Wir wollen Schwein haben. Natürlich auch im übertragenen Sinne des Wortes. Ein bisschen Glück im Leben kann ja schließlich jeder gebrauchen. Aber wir meinen es hier ernst: Ein echtes Schwein wollen wir haben. Die nicht mehr ganz so taufrischen Mitmenschen unter uns können sich noch daran erinnern, dass der ein oder andere Nachbar oder gar die eigenen Eltern ein Schwein im Garten stehen hatten. Man hörte es Grunzen und Quieken, und es war selbstverständlich, dass es sein Ende als Kotelette, Eisbein oder Blutwurst fand. Es wurde mit Genuss als etwas Besonderes, was es nicht alle Tage gab, verzehrt. Kaum etwas wurde weggeworfen. Alles war wertvoll. Wer kennt denn heute noch Schweinskopfsülze?
Wo finden wir heute noch ein Schwein? Die Ställe sind isoliert und unzugänglich. Viele Ge- und Verbote verhindern den direkten Kontakt. Mensch und Schwein treffen sich also in aller Regel nur beim Metzger, wo das Schwein, bereits fein portioniert, in der Auslage liegt, oder beim Discounter, in der Kühltheke, unter Folie verpackt, liegend. War das wirklich mal ein Lebewesen? Und wie sah es aus? Dürfen wir überhaupt Tiere essen? Schon rührt sich das Gewissen und wirft weitere Fragen in den Raum: Was ist mit dem Klima, was mit der Gülle? Ganz zu schweigen von den Arbeitsbedingungen in den Schlachthöfen und den Fabriken der fleischverarbeitenden Industrie. Und, und, und …
Wir kennen die Antworten auf diese und viele mit dem Thema verbundene weitere Fragen nicht, schon gar nicht die richtigen. Denn was richtig oder falsch ist, muss am Ende jede und jeder für sich selbst entscheiden - durch das eigene Verhalten, die getroffenen Kaufentscheidungen und die individuellen Konsumgewohnheiten.
Mit diesem Projekt wollen wir anregen, sich mit dem Thema individuell auseinanderzusetzen. Wir wollen Denkanstöße liefern, offensichtliche Fehlentwicklungen anprangern, Klischees hinterfragen, Schuldzuweisungen außen vor lassen, Blickwinkel verändern und ganz viele Informationen zugänglich machen.
Wir wollen gemeinsam mit euch eine je eigene Haltung und Meinung entwickeln.

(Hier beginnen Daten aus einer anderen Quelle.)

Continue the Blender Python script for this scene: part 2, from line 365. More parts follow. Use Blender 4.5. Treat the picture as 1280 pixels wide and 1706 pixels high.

Star des Projektes wird unser Schwein sein. Es wird keine unsichtbare anonyme Fleischquelle sein, sondern ein Lebewesen, ein Nutztier, welches für unseren Verzehr, für unseren Nutzen zur Welt gebracht, aufgezogen und schließlich getötet wird. Im September wird es auf dem „Stautenhof – Mein Biohof“ in Willich-Anrath das Licht der Welt erblicken. Wir werden ihm einen Namen geben, seine Aufzucht und sein Leben bis hin zur Schlachtung verfolgen und begleiten. Währenddessen bieten wir verschiedene Veranstaltungen und Exkursionen an. So liefern wir Informationen für eure Meinungsbildung.
Wir werden nicht alle Facetten dieses äußerst komplexen Themas erfassen oder thematisieren können. Es wird weiter blinde Flecken, kontroverse Ansichten und unterschiedliche Interessenlagen geben. Wir werden weder alle Schweine noch das Weltklima retten.
Erfolgreich wird dieses Projekt am Ende gewesen sein, wenn jede und jeder von euch ihre und seine individuelle Entscheidung zum Thema „Schwein haben“ auf einem informierten und die Zusammenhänge kennenden Niveau treffen kann.
Ein für uns glückliches Projektende wird daneben darin bestehen, dass wir dieses Projekt durchgeführt haben, ohne zerfleischt worden zu sein.